Eine umfassende Darstellung meiner Position zum Thema ist in „Internetsperren – You‘re doing it wrong!“ und „Der Freiraum Internet“ sowie anderen Beiträgen des Stichworts „Freiraum Internet“ nachlesbar.

4 Antworten auf „„Die Meinungsfreiheit als Sondermüll“ kritisch gelesen“

  1. Ein folgender Exkurs über den Begriff der „Menschenwürde“ und seine missbräuchliche Umdeutung vom Schutzrecht gegen Staatsorgane zu einem allgemeinen, vom Staat zu schützenden Gut ist eine brauchbare Kritik an von der Leyens Sprache, geht aber am inhaltlichen Kern der Sache vorbei.

    Eben jenen Exkurs habe ich als Zentrum seines Textes gesehen (ja, auch ich habe ihn verlinkt). Du hast Recht, indem du die Einzelfälle kritisierst, mit denen Vetter seinen Text garniert. Aber der Kern bleibt doch richtig, nämlich dass es problematisch ist, wenn der Staat sich direkt auf die Grundrechte beruft (jedenfalls habe ich als Nichtjurist das so verstanden).

    Am Thema Netzsperren geht der Text auch nicht komplett vorbei. Richtig, kein VdL-Kritiker verteidigt im Namen der Meinungsfreiheit die Inhalte, deren Sperrung das Ziel ist. Gleichwohl ist die Meinungsfreiheit durch die unkontrollierte Sperrung bedroht. Diesen feinen Unterschied zu unterschlagen und alle Kritiker zu Kinderporno-Sympathisanten zu machen, hat nicht funktioniert. Vetter begibt sich im Prinzip doch einen Schritt weiter: Was, wenn als nächstes Inhalte gesperrt werden sollen, die man doch im Namen der Meinungsfreiheit verteidigen möchte? Und dazu ist eben sein Fazit: Die Regierung darf nicht verschiedene Grundrechte als Handlungsanweisung gegeneinander ausspielen. Das macht für mich Sinn, auch wenn der aktuelle Stand des verabschiedeten Gesetzes eher auf anderen Ebenen angreifbar ist.

    Also, sicher sind viele Absätze eher nette Geschichten, die ein stimmiges Bild zeichnen sollen. Aber findest du die Kernthese auch so kritisch?

    1. Hm; was jetzt Kern des Textes und was Exkurs ist mag ich nicht beurteilen. Jedenfalls hat Vetter mehr zu kritisieren als nur Wortwahl und Bezug auf Grundrechte, nämlich auch das, was mit diesem Bezug legitimiert werden soll. Spätestens an dieser Stelle wird seine Kritik löchrig und inkonsequent.

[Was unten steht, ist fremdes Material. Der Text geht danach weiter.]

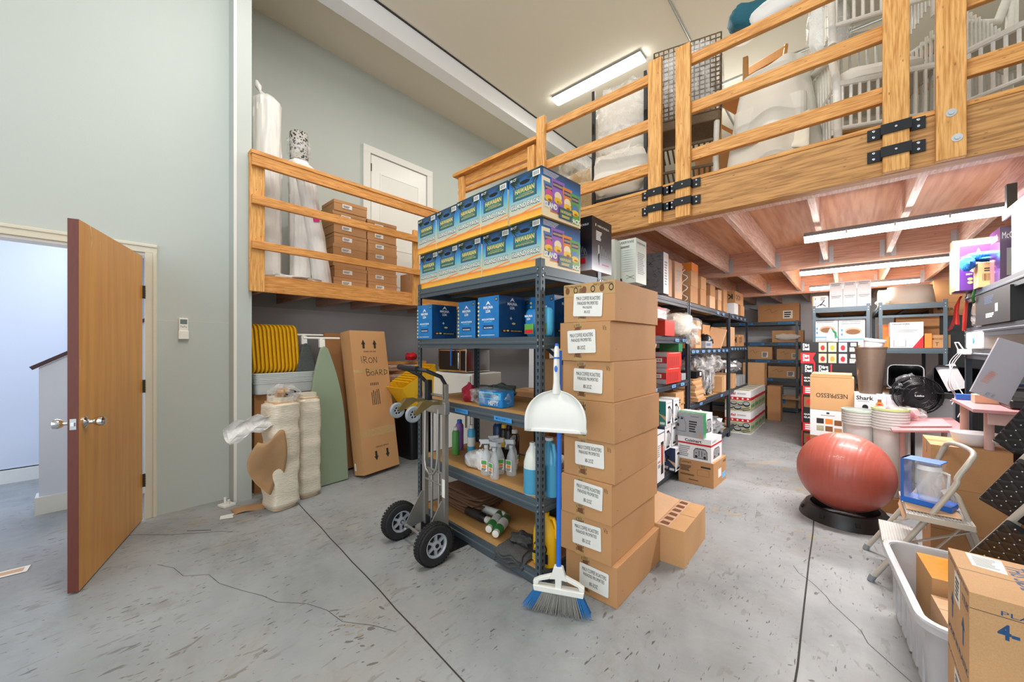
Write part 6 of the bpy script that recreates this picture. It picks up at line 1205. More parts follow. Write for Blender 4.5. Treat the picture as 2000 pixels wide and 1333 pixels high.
# things behind the aisle racks, seen through them
mat('white_sheet', 'e9ebef', .5, var=.03)
put(carton(.55, .4, .9, 'cardboard'), (-2.35, 3.05, 0), .1, 'brown carton standing behind the front and aisle racks', 'box')
tag(MB().cbox((0, 0, .68), (.9, .04, 1.36), 'white_sheet').build('plastic_sheeting', loc=(-2.5, 3.75, .003), rz=.3, rot=(-.03, 0, .3)), 'white plastic covered panel leaning behind the aisle rack', 'panel')
wd = wpart(empty('timber_post', (-2.10, 2.80, 0), 0, 'single upright timber post seen through the front rack', 'post'), 'post', -2.145, -2.055, 2.755, 2.845, 0, 2.32, 'douglas_z')
for k in range(4): put(carton(.5, .5, (.7, .6, .9, .55)[k], ('cardboard_dark', 'cardboard', 'cardboard_tan', 'cardboard')[k]), (-2.6-.25*(k % 2), 4.5+.75*k, 0), .1*k, 'brown carton on the floor behind the aisle racks, %s from the front' % ('first', 'second', 'third', 'fourth')[k], 'box')
# ---- toaster cartons on the floor
def toaster(f, a0, a1, b0, b1, ink='black_print'):
    W_, H_ = a1-a0, b1-b0; P = lambda x, y: (a0+W_*x, b0+H_*y)
    f.poly([P(.0, .0), P(1, 0), P(.98, .75), P(.85, 1), P(.15, 1), P(.02, .75)], ink); f.up(); f.poly([P(.04, .06), P(.96, .06), P(.94, .72), P(.83, .93), P(.17, .93), P(.06, .72)], 'steel_print'); f.up()
    for x in (.2, .8): f.ell(*P(x, .2), W_*.1, H_*.13, ink, 12); f.ell(*P(x, .55), W_*.04, H_*.06, ink, 8)
    for x in (.4, .6): f.rect(P(x-.02, 0)[0], P(x+.02, 0)[0], P(0, .25)[1], P(0, .8)[1], ink)
    for x in (.22, .42, .62): f.rect(P(x, 0)[0], P(x+.14, 0)[0], P(0, .97)[1], P(0, 1.03)[1], ink)
def cui_art(F):
    f = F['front']; f.rect(0, 1, .68, .76, 'red_print'); f.text('Cuisinart', .22, .72, .79, .93, 'black_print', .03); f.lines(.05, .4, .1, .6, 6, 'grey_print'); toaster(f, .48, .9, .1, .55)
    g = F['right']; g.rect(0, 1, .68, .76, 'red_print'); toaster(g, .2, .8, .12, .55); g.lines(.1, .5, .82, .92, 2, 'grey_print')
def cui_brown(F):
    f = F['front']; f.text('Cuisinart', .05, .38, .84, .94, 'ink', .01); f.lines(.06, .4, .5, .75, 5, 'ink'); f.lines(.06, .5, .32, .4, 2, 'ink'); f.rect(.65, .92, .74, .81, 'ink'); f.stroke([(.55, .4), (.55, .62), (.68, .68), (.88, .66), (.88, .42), (.55, .4)], .002, 'ink'); f.lines(.3, .6, .15, .2, 1, 'ink')
    g = F['right']; g.rect(.35, .6, .3, .65, 'label_paper'); g.rect(.65, .95, .15, .4, 'paleblue_tape'); g.bars(.75, .98, .8, .9)
put(carton(.325, .40, .235, 'cardboard', art=cui_brown), (-1.10, 4.155, 0), -.05, 'brown printed toaster carton on the floor at the aisle, lowest of three', 'box')
put(carton(.31, .33, .22, 'pack_white', tape=False, art=cui_art, seams=False), (-1.115, 4.12, .2365), -.05, 'white toaster box with a red stripe, in the middle of three', 'box')
def slic(F):
    f = F['front']; f.rect(0, 1, 0, 1, 'steel_print'); f.up(); f.stroke([(.05, .2), (.05, .8), (.3, .8), (.38, .55), (.38, .2), (.05, .2)], .003, 'ink'); f.ell(.1, .45, .04, .07, 'ink'); f.rect(.06, .14, .7, .78, 'ink'); f.rect(.2, .28, .7, .78, 'ink'); f.text('Cuisinart', .55, .85, .85, .91, 'ink', .01); f.lines(.5, .8, .2, .7, 5, 'ink'); f.ell(.88, .12, .04, .05, 'bag_orange')
    g = F['right']; g.rect(0, .3, 0, 1, 'green_pack'); g.up(); toaster(g, .3, .9, .2, .75); F['top'].rect(0, 1, 0, .5, 'green_pack'); F['top'].up(); [F['top'].stroke([(.2+.2*k, .02), (.35+.2*k, .45)], .006, 'white_print') for k in range(3)]
put(carton(.27, .22, .235, 'pack_white', tape=False, art=slic, seams=False), (-1.155, 4.06, .458), -.12, 'grey and green toaster box on top of the red striped one', 'box')
# flat and open cartons on the low shelf behind them
z = .142
for i, (y, h, m_) in enumerate(((4.75, .22, 'cardboard'), (5.1, .16, 'cardboard_tan'))): box_at(y, z, .34, .34, h, m_, 'low brown carton on the bottom shelf behind the toaster boxes, %s' % ('nearer', 'farther')[i], 0, .05*i)
for i in range(5): box_at(4.85, z+.225+.026*i, .40, .3, .025, ('cardboard_tan', 'cardboard_dark')[i % 2], 'flattened brown carton lying in a small pile above the toaster boxes', 0, .06*math.sin(i*2), None, False, 'box', 'flat_carton', 'small pile of flattened cartons on the bottom shelf', False)
for i, (y, dz) in enumerate(((5.45, 0), (5.85, 0), (5.2, .17))): mb = MB(); mb.blob((0, 0, .1), (.16, .2, .12), 'silver_film', .25, 4, i+8, 24, 12, floor=.0); tag(mb.build('foil_bags', loc=(XA-.12, y, z+dz), smooth=True), 'crumpled silver film heap on the bottom shelf, %s from the front' % ('second', 'third', 'first, raised')[i], 'bag')
box_at(5.75, z, .3, .25, .32, 'wine_film', 'dark red printed box at the back of the bottom shelf, second bay', .3, 0, lambda F: F['left'].ell(.5, .6, .2, .2, 'steel_print'), False)
# ---- cookware boxes: two columns two high, going back
def tfal(F):
    f = F['front']; f.text('T-fal', .05, .42, .80, .92, 'red_print', .03); f.lines(.48, .85, .82, .9, 2, 'grey_print'); f.rect(0, 1, .56, .7, 'red_print'); f.rect(0, 1, .04, .56, 'photo_food'); f.up()
    for k, a in enumerate((.08, .3, .5, .7, .9)): f.ell(a, .63, .04, .04, 'white_print', 10)
    for a, b, ra, rb in ((.22, .22, .13, .08), (.5, .2, .15, .1), (.35, .40, .13, .08), (.62, .38, .12, .08), (.84, .40, .14, .13)): f.ell(a, b, ra, rb, 'black_print', 16); f.up(); f.ell(a, b+.02, ra*.8, rb*.6, 'steel_print', 14)
    f.stroke([(.62, .12), (.95, .24)], .01, 'black_print'); f.stroke([(.7, .08), (.98, .16)], .01, 'black_print')
    g = F['right']; g.rect(0, 1, .05, .55, 'photo_food'); g.rect(0, 1, .56, .7, 'red_print'); g.up(); [g.ell(.2+.2*k, .3, .08, .1, 'green_pack', 10) for k in range(4)]; F['top'].rect(.1, .9, .1, .9, 'photo_food')
pw, pd_, ph = .35, .30, .33
for j in range(4):
    for i in range(2):
        o = carton(pw, pd_, ph, 'pack_white', tape=False, art=tfal, seams=False, name='cookware_box') if (i == 0 and j == 0) else copy_tree(tf0)
        if i == 0 and j == 0: tf0 = o
        put(o, (-1.27+.0*j, 6.86+.33*j, .001+i*(ph+.002)), -.03, 'white and red cookware box, %s layer, %s from the front' % (('lower', 'upper')[i], ('first', 'second', 'third', 'fourth')[j]), 'box', 'rows of cookware boxes at the aisle')
put(carton(.20, .28, .62, 'cardboard'), (-1.0, 8.45, 0), 0, 'narrow upright brown carton behind the cookware boxes', 'box')
put(carton(.34, .3, .42, 'cardboard_tan'), (-1.3, 8.35, .622), 0, 'open tan carton up high behind the cookware boxes', 'box'); put(carton(.36, .32, .62, 'cardboard_dark'), (-1.32, 8.38, 0), 0, 'dark carton carrying the open tan one behind the cookware', 'box')

# ================================================================= BACK RACK (faces -Y)
YK = 9.5
rack('storage_rack', (-.74, YK, 0), 0, 1.85, .6, 1.87, (.09, .69, 1.07, 1.43, 1.86), 'steel rack against the back wall at the end of the aisle', 'rack_steel', None, holes=False)
rk = [o for o in bpy.data.objects if o.get('label') == 'steel rack against the back wall at the end of the aisle'][0]
for z, xs in ((1.86, (-.9, -.2)), (1.43, (-.7, -.2)), (1.07, (-.6, -.2)), (.69, (-.55,))):
    for k, x in enumerate(xs): mb = MB(); f = Face(mb, (-.13, -.009, -.055), (1, 0, 0), (0, 0, 1), .26, .035, 0); f.rect(0, 1, 0, 1, 'blue_tape'); f.up(); f.lines(.1, .9, .2, .8, 2, 'blue_ink', k); mb.build('tape_label', rk, loc=(x, 0, z))
def bb(x, z, w, h, m, label, lab=True, d=.4): return put(carton(w, d, h, m, art=(lambda F: (F['front'].rect(.62, .85, .15, .6, 'label_paper'), F['front'].up(), F['front'].lines(.65, .82, .2, .55, 3, 'ink'), F['front'].stroke([(.15, .6), (.3, .75), (.35, .5), (.5, .65)], .004, 'ink'))) if lab else None), (x, YK+.02+d/2, z+.0015), .02, label, 'box')
bb(-1.08, 1.86, .70, .36, 'cardboard', 'large brown carton on top of the back rack', True, .45)
bb(-.92, 1.43, .52, .24, 'cardboard_tan', 'open fronted tan carton with white cloth inside, upper shelf of the back rack', False)
mb = MB(); mb.blob((0, 0, 0), (.20, .03, .06), 'fabric_white', .15, 3, 2, 20, 10); tag(mb.build('white_cloth', loc=(-.92, YK-.01, 1.54), smooth=True), 'white cloth bulging from the open carton on the back rack', 'cloth')
bb(-1.42, 1.07, .48, .26, 'cardboard_tan', 'left tan carton on the second shelf down of the back rack'); bb(-.90, 1.07, .40, .22, 'cardboard_tan', 'right tan carton on the second shelf down of the back rack')
bb(-1.48, .69, .38, .24, 'cardboard_tan', 'left tan carton on the third shelf down of the back rack'); bb(-.99, .69, .52, .24, 'cardboard_tan', 'right tan carton on the third shelf down of the back rack')
t = empty('open_carton', (-1.0, YK+.24, .092), 0, 'open tan carton holding clear tubs, bottom shelf of the back rack', 'box'); mb = MB(); mb.tub(-.3, .3, -.2, .2, 0, .26, .01, .006, 'cardboard_tan'); mb.cbox((0, -.24, .2), (.58, .1, .006), 'cardboard_pale', (.6, 0, 0)); mb.build('carton', t); mb = MB(); mb.box(-.05, .05, -.215, -.203, .08, .24, 'blue_tape'); mb.build('tape', t)
for i, x in enumerate((-.14, .13)): tt = empty('storage_tub', (-1.0+x, YK+.22, .10), 0, 'clear lidded tub in the open carton on the back rack, %s one' % ('left', 'right')[i], 'tub'); mb = MB(); mb.rprism(-.12, .12, -.15, .15, 0, .36, .02, 'tub_clear'); mb.build('tub', tt); mb = MB(); mb.rprism(-.13, .13, -.16, .16, .36, .41, .02, 'grey_plastic' if i else 'tub_clear'); mb.build('lid', tt); mb = MB(); [mb.cbox((-.06+.05*k, -.152, .16), (.03, .004, .14), ('navy_pack', 'bag_orange', 'red_print')[k]) for k in range(3)]; mb.build('contents', tt)
mb = MB(); mb.box(-2.6, -.4, 10.55, 10.6, .0, 2.28, 'white_sheet'); tag(mb.build('white_board'), 'tall white boards standing against the back wall behind the rack', 'board')
mb = MB(); mb.tube([(-1.75, 10.5, 2.25), (-1.0, 10.5, 1.95)], .006, 'black_metal', 6); tag(mb.build('cable'), 'thin dark cable crossing the white boards at the back', 'cable')

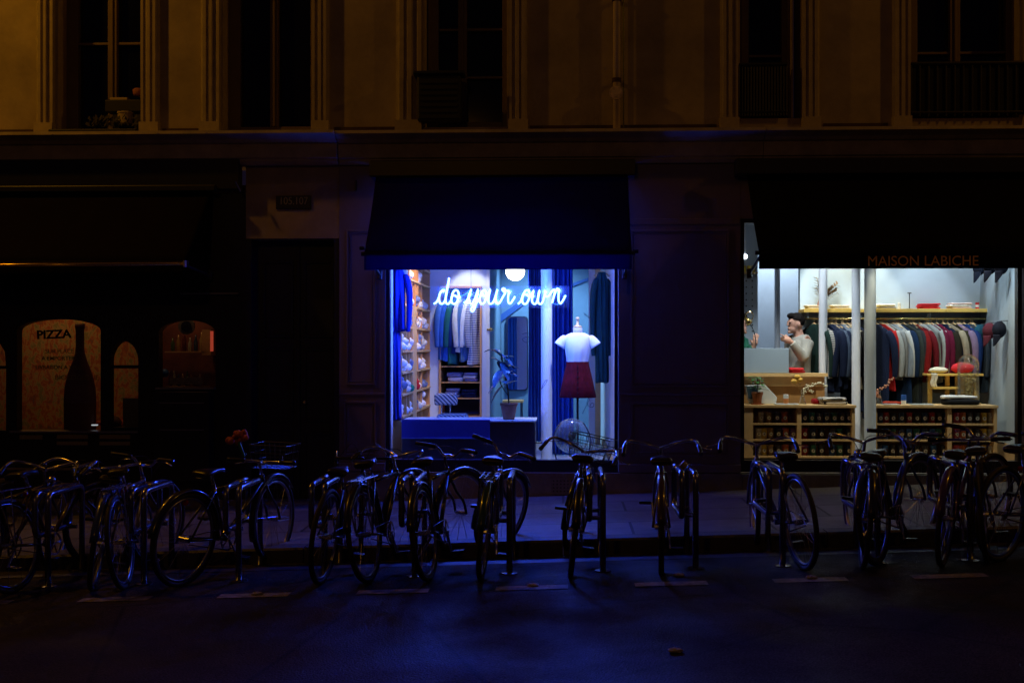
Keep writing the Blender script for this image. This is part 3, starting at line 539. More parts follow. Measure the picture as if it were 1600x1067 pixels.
for i, (n_, c, px) in enumerate(wc):
    cm = cloth('w'+n_, c) if n_ != 'striped' else mat('cloth_stripe', (.75, .75, .75), .9, stripes=('Z', 14, (.02, .04, .2)))
    garment('hanging_garment', PX(px, 15.62), 15.62, zr-.02, R(75-rnd.uniform(0, 14)), cm, '%s garment in the wardrobe niche behind the neon sign, %s from left' % (n_, ORD[i]), 'clothing', hang=False, L=(.78, .8, .84, .7, .68, .8, .6, .84)[i], w=.19, seed=i, th=.035)
def folded(name, x, y, z, w_, d, n, h, mats, lab, cat='clothing', seed=0, wob=.012, group=None, ang=0):
    r = random.Random(seed); t = thing(name, lab, cat, (x, y, z), group=group)
    for i in range(n):
        m = MB(); cx = x+r.uniform(-wob, wob); cy = y+r.uniform(-wob, wob); aa = ang+r.uniform(-.08, .08); ca, sa = math.cos(aa), math.sin(aa); k = 18; pr = []
        for j in range(k):
            q = 2*math.pi*j/k; u = math.copysign(abs(math.cos(q))**.35, math.cos(q)); v = math.copysign(abs(math.sin(q))**.35, math.sin(q)); pr.append((u, v))
        vs = []
        for (sc_, zz) in ((.9, .03), (1, .2), (1.015, .5), (1, .8), (.9, .97), (.5, 1.0)):
            for (u, v) in pr: X_2 = u*w_/2*sc_; Y_2 = v*d/2*sc_; vs.append((cx+X_2*ca-Y_2*sa, cy+X_2*sa+Y_2*ca, z+.001+(i+zz)*h+.003*math.sin(u*5+i)*(zz > .9)))
        m.add(vs, [(a*k+b_, a*k+(b_+1) % k, (a+1)*k+(b_+1) % k, (a+1)*k+b_) for a in range(5) for b_ in range(k)]+[tuple(range(k-1, -1, -1)), tuple(5*k+b_ for b_ in range(k))]); m.build('folded_layer', mats[i % len(mats)], t, smooth=True)
    return t
greyc = cloth('grey', (.3, .31, .33)); whitec = cloth('white', (.72, .72, .7)); navyc = cloth('navy', (.012, .02, .06)); redc = cloth('red', (.6, .03, .04)); pinkc = cloth('pinkwhite', (.75, .55, .5)); blackc = cloth('black', (.012, .013, .016))
lil = cloth('lilac', (.2, .22, .4))
folded('folded_clothes', PX(712, 15.7), 15.68, PZ(597, 15.5)+.001, .2, .26, 2, .06, [whitec, lil], 'pale folded clothes on the upper wardrobe shelf, left pile')
folded('folded_clothes', PX(736, 15.7), 15.68, PZ(597, 15.5)+.001, .18, .26, 3, .04, [lil, whitec], 'lilac folded clothes on the upper wardrobe shelf, right pile')
folded('folded_clothes', PX(708, 15.7), 15.68, PZ(622, 15.5)+.001, .18, .26, 3, .04, [lil], 'lilac folded clothes on the middle wardrobe shelf behind the patterned chair')
folded('folded_clothes', PX(734, 15.7), 15.68, PZ(622, 15.5)+.001, .2, .26, 3, .035, [navyc], 'navy folded clothes on the middle wardrobe shelf, right pile')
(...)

      Was genau Vetter von Meinungsfreiheit geschützt und von Internetsperren bedroht sieht macht er nicht deutlich, aber ich habe nicht den Eindruck, dass er (selbst im Sinne eines erweiterten Gesetzes missbräuchliche) Sperrungen von Fefe oder Annalist meint. Zwar nennt er später durchaus übereifrige Exekutive als Bedrohung – was genau solche Fälle darstellen würden –, in den ersten drei Absätzen klingt das aber doch anders. Dort wird nicht eine missbräuchlich, sondern eine gründlich vorgehende Exekutive kritisiert.

      „Die Regierung darf nicht verschiedene Grundrechte als Handlungsanweisung gegeneinander ausspielen.“ – Selbstverständlich darf, und muss sie das. Grundrechte dürfen für alles und jeden eingeschränkt werden. Ein Plädoyer für unbegrenzte Demonstrationsfreiheit oder das völlige Verbot der Telefonüberwachung habe ich wirklich nicht in dem Text gelesen.

      Ich denke, dass Vetter ebenso wie nahezu alle Protagonisten von Fefe bis Netzpolitik nicht konsequent genug ist. Gerade die unaufgelöste Ambivalenz aus affirmativem (also bestätigendem) Bezug auf deutsches Recht (Grundrechte, Meinungsfreiheit, Zensur) und praktischer Opposition in vielen einzelnen Punkten stört mich ziemlich. Dadurch wird der Eindruck vermittelt, Rechtsstaat würde schon klappen, wenn er nur richtig gemacht würde. Und damit sind wir wieder bei den unterschiedlichen Rechtsauffassungen und Moralvorstellungen, wo kaum eine besser als die andere ist. Meinetwegen können die Leute ja gerne ihre Auffassung vertreten, aber bitte hinreichend ehrlich als eine von mehreren denkbaren (gerne auch als die beste), und nicht als „die richtige“ gegenüber „deren Unrecht“.

      PS: Und schließlich macht es mir einfach Spaß, so einen Text gründlicher als für mich üblich zu lesen. Vielleicht versteht ja irgendwann jemand, dass „wir“ genauso wenig nur lautere Mittel verwenden wie „die“.

  2. Vielleicht versteht ja irgendwann jemand, dass „wir“ genauso wenig nur lautere Mittel verwenden wie „die“.

    Das würde ich in der Tat jetzt schon unterschreiben. „Wir“ stürzen uns begeistert auf jeden Satz, den man auch nur im entferntesten als Provokation auslegen kann. Und sind damit mittendrin in der allgemeinen hysterischen Aufmerksamkeitsökonomie.